Bank of America is the villan. Stan, let's be clear. The very top management, a micropercentage of the human beings who work at BoA, are the problem. They are profiting in good times and in bad times. Your economic arguments about corporations being good are a relic. Unless we solve the legalized criminality by the CEOs, the United States will completely collapse. There is no explanation for any corporation other than the CEOs are ruining America and America's businesses.


That doesn't sound as much

That doesn't sound as much like socialism as it sounds like common sense, and simple fairness, Die Hard.


I agree with the comments

I agree with the comments ahead of me about revolution. The time has come for people to realize that more and more of their freedoms are being taken away from them, and from their children, right before their eyes. What is that I have recently read about the government beefing up troops in the USA, just in case of "emergency" conditions? Isn't it an emergency when people have lost their homes and are living in their cars? The Union Gospel Misssion recently gave me a call for money. They said this was one of their worst years, with the most homeless needing help. Maybe the government expects the public to revolt and are making plans for it. Can you spell "detention camp"?
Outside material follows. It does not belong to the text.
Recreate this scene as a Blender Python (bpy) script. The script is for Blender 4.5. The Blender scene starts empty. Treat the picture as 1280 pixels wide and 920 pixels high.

I am a proud member of the

I am a proud member of the ILWU. The ILWU came into being in the 1930's via an immigrant called Harry Bridges. He spoke to and touched everyone about collective bargaining. There were difficult struggles, yes. But he proved that in the end, if you stick together and have the rest of the community behind you, you will prevail. Today we have a very strong union. But I must remind everyone, WE elect our Union leaders and officials. If they don't represent us, they have NO business being a union official! Know your candidates. It starts with your own Local. DO NOT allow corruption. Collective bargaining is the only way that the American worker will ever be able to earn a living wage. United we stand!


As a long time and long

As a long time and long discouraged leftie, I was delighted at the spontaneous action of the unionized Republic workers. Just what the ghost of that unmentionable bearded German guy ordered. Unions are one of the keys to reversing the upward gush of wealth since Ronnie conned us into the purposefully misnamed free market. Too many unions are no better than company unions, corrupt, undemocratic, and rotten with nepotism and cronyism, but some like ILWU and SIEWU aren’t. Moreover, even at their strongest, unions represented only a small fraction of the folks they should have. Two mystifications have kept unions weak. One is that of the middle class. Look at a graph plotting income against the number of people. The vast bulk of people are bunched at the lower end of the income scale while fewer and fewer occupy the almost interminable upper end. So how to distinguish the middle from the lower class? The ancient and cross cultural distinction between those who work with their hands, our blue collar workers, and those who work with their heads, our white collar workers, does the trick. Unions are alleged only for the Handwerker schlubs who get dirty. (As a young professor I argued in a faculty meeting for a union; I was dismissed by the reply that we were after all professionals accompanied by a self-satisfied chorus of hear-hears.) This second strongly reinforced mystification covers up, as it is meant to, the dirty little fact that both white and blue collar workers have no control over the physical, social, and economic conditions in which they produce what they produce. There’s that ghost again. Unless white collar workers get over their incessantly encouraged delusion that they are more similar to the rich than their blue collar brothers and sisters even the best unions will remain convicts chipping at Everest with jeweler’s hammers.


Seriously, isn't this the

Seriously, isn't this the problem of the management of the company that let their credit line default? Should banks extend unlimited credit to any takers regardless of ability or care to pay it back?